### Task brief
Please give the listing again in its entirety, exactly as written.
--
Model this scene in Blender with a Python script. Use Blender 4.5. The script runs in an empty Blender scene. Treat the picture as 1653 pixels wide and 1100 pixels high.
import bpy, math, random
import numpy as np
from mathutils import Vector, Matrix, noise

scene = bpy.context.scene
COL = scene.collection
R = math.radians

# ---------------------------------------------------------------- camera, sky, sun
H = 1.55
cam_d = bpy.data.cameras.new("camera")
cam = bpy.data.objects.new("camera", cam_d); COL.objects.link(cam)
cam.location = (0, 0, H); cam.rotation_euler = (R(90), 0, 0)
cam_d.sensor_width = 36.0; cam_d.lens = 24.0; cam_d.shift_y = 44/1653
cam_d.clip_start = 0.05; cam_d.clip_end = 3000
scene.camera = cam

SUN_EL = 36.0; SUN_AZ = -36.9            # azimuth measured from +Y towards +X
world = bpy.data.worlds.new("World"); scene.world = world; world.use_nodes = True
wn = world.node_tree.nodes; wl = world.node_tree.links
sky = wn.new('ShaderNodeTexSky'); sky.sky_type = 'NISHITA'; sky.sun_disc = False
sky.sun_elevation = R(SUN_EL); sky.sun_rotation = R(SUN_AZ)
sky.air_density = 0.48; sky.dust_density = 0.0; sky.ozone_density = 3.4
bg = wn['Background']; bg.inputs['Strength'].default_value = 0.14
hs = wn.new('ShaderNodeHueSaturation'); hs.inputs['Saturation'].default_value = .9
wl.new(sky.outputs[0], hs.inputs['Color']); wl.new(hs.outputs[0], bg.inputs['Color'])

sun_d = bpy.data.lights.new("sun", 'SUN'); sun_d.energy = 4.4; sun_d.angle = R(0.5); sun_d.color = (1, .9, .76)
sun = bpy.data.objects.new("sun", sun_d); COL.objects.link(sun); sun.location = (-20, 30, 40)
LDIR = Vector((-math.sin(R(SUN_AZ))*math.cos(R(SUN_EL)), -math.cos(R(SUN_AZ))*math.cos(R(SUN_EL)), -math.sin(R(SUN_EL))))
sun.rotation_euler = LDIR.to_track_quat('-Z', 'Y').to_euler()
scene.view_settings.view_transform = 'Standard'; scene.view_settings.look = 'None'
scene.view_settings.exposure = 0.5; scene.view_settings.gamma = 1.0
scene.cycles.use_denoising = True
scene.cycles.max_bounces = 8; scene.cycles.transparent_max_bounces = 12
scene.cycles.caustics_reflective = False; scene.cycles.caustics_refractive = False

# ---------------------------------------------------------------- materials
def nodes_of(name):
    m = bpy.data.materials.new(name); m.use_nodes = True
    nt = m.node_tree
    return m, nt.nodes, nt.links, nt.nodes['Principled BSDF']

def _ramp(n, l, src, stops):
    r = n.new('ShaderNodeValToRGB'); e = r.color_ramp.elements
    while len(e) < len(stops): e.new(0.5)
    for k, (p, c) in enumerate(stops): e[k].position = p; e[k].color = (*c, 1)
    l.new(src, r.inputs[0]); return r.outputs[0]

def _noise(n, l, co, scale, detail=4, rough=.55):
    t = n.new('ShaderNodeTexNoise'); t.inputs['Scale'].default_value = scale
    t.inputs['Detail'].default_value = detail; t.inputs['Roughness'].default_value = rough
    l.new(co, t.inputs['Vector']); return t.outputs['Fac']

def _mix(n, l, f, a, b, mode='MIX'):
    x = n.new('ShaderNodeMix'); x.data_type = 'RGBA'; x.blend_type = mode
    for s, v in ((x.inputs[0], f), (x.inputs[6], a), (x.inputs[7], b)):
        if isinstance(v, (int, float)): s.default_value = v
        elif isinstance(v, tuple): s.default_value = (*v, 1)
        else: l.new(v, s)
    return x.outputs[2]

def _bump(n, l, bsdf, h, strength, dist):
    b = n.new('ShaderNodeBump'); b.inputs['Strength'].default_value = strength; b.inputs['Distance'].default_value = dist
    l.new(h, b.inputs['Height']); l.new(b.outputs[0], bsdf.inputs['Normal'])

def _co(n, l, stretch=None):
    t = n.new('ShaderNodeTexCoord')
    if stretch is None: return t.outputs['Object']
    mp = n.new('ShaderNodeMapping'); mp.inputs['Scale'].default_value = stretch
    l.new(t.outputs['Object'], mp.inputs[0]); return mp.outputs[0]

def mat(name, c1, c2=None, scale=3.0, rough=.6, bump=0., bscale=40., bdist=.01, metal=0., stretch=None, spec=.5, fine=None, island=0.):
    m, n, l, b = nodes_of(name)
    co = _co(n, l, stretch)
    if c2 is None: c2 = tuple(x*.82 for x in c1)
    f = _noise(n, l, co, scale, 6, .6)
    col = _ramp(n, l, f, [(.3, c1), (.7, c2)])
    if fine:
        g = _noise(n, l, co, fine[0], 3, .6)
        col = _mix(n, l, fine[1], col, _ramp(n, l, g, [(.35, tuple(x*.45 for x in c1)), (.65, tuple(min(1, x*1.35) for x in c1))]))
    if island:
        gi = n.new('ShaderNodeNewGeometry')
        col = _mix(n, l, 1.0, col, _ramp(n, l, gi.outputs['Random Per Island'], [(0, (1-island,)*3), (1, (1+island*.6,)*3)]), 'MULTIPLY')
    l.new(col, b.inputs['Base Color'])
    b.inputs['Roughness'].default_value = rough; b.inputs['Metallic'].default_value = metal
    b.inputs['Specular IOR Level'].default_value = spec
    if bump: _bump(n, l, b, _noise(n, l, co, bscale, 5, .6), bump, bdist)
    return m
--
### Answer to the task
Model this scene in Blender with a Python script. Use Blender 4.5. The script runs in an empty Blender scene. Treat the picture as 1653 pixels wide and 1100 pixels high.
import bpy, math, random
import numpy as np
from mathutils import Vector, Matrix, noise

scene = bpy.context.scene
COL = scene.collection
R = math.radians

# ---------------------------------------------------------------- camera, sky, sun
H = 1.55
cam_d = bpy.data.cameras.new("camera")
cam = bpy.data.objects.new("camera", cam_d); COL.objects.link(cam)
cam.location = (0, 0, H); cam.rotation_euler = (R(90), 0, 0)
cam_d.sensor_width = 36.0; cam_d.lens = 24.0; cam_d.shift_y = 44/1653
cam_d.clip_start = 0.05; cam_d.clip_end = 3000
scene.camera = cam

SUN_EL = 36.0; SUN_AZ = -36.9            # azimuth measured from +Y towards +X
world = bpy.data.worlds.new("World"); scene.world = world; world.use_nodes = True
wn = world.node_tree.nodes; wl = world.node_tree.links
sky = wn.new('ShaderNodeTexSky'); sky.sky_type = 'NISHITA'; sky.sun_disc = False
sky.sun_elevation = R(SUN_EL); sky.sun_rotation = R(SUN_AZ)
sky.air_density = 0.48; sky.dust_density = 0.0; sky.ozone_density = 3.4
bg = wn['Background']; bg.inputs['Strength'].default_value = 0.14
hs = wn.new('ShaderNodeHueSaturation'); hs.inputs['Saturation'].default_value = .9
wl.new(sky.outputs[0], hs.inputs['Color']); wl.new(hs.outputs[0], bg.inputs['Color'])

sun_d = bpy.data.lights.new("sun", 'SUN'); sun_d.energy = 4.4; sun_d.angle = R(0.5); sun_d.color = (1, .9, .76)
sun = bpy.data.objects.new("sun", sun_d); COL.objects.link(sun); sun.location = (-20, 30, 40)
LDIR = Vector((-math.sin(R(SUN_AZ))*math.cos(R(SUN_EL)), -math.cos(R(SUN_AZ))*math.cos(R(SUN_EL)), -math.sin(R(SUN_EL))))
sun.rotation_euler = LDIR.to_track_quat('-Z', 'Y').to_euler()
scene.view_settings.view_transform = 'Standard'; scene.view_settings.look = 'None'
scene.view_settings.exposure = 0.5; scene.view_settings.gamma = 1.0
scene.cycles.use_denoising = True
scene.cycles.max_bounces = 8; scene.cycles.transparent_max_bounces = 12
scene.cycles.caustics_reflective = False; scene.cycles.caustics_refractive = False

# ---------------------------------------------------------------- materials
def nodes_of(name):
    m = bpy.data.materials.new(name); m.use_nodes = True
    nt = m.node_tree
    return m, nt.nodes, nt.links, nt.nodes['Principled BSDF']

def _ramp(n, l, src, stops):
    r = n.new('ShaderNodeValToRGB'); e = r.color_ramp.elements
    while len(e) < len(stops): e.new(0.5)
    for k, (p, c) in enumerate(stops): e[k].position = p; e[k].color = (*c, 1)
    l.new(src, r.inputs[0]); return r.outputs[0]

def _noise(n, l, co, scale, detail=4, rough=.55):
    t = n.new('ShaderNodeTexNoise'); t.inputs['Scale'].default_value = scale
    t.inputs['Detail'].default_value = detail; t.inputs['Roughness'].default_value = rough
    l.new(co, t.inputs['Vector']); return t.outputs['Fac']

def _mix(n, l, f, a, b, mode='MIX'):
    x = n.new('ShaderNodeMix'); x.data_type = 'RGBA'; x.blend_type = mode
    for s, v in ((x.inputs[0], f), (x.inputs[6], a), (x.inputs[7], b)):
        if isinstance(v, (int, float)): s.default_value = v
        elif isinstance(v, tuple): s.default_value = (*v, 1)
        else: l.new(v, s)
    return x.outputs[2]

def _bump(n, l, bsdf, h, strength, dist):
    b = n.new('ShaderNodeBump'); b.inputs['Strength'].default_value = strength; b.inputs['Distance'].default_value = dist
    l.new(h, b.inputs['Height']); l.new(b.outputs[0], bsdf.inputs['Normal'])

def _co(n, l, stretch=None):
    t = n.new('ShaderNodeTexCoord')
    if stretch is None: return t.outputs['Object']
    mp = n.new('ShaderNodeMapping'); mp.inputs['Scale'].default_value = stretch
    l.new(t.outputs['Object'], mp.inputs[0]); return mp.outputs[0]

def mat(name, c1, c2=None, scale=3.0, rough=.6, bump=0., bscale=40., bdist=.01, metal=0., stretch=None, spec=.5, fine=None, island=0.):
    m, n, l, b = nodes_of(name)
    co = _co(n, l, stretch)
    if c2 is None: c2 = tuple(x*.82 for x in c1)
    f = _noise(n, l, co, scale, 6, .6)
    col = _ramp(n, l, f, [(.3, c1), (.7, c2)])
    if fine:
        g = _noise(n, l, co, fine[0], 3, .6)
        col = _mix(n, l, fine[1], col, _ramp(n, l, g, [(.35, tuple(x*.45 for x in c1)), (.65, tuple(min(1, x*1.35) for x in c1))]))
    if island:
        gi = n.new('ShaderNodeNewGeometry')
        col = _mix(n, l, 1.0, col, _ramp(n, l, gi.outputs['Random Per Island'], [(0, (1-island,)*3), (1, (1+island*.6,)*3)]), 'MULTIPLY')
    l.new(col, b.inputs['Base Color'])
    b.inputs['Roughness'].default_value = rough; b.inputs['Metallic'].default_value = metal
    b.inputs['Specular IOR Level'].default_value = spec
    if bump: _bump(n, l, b, _noise(n, l, co, bscale, 5, .6), bump, bdist)
    return m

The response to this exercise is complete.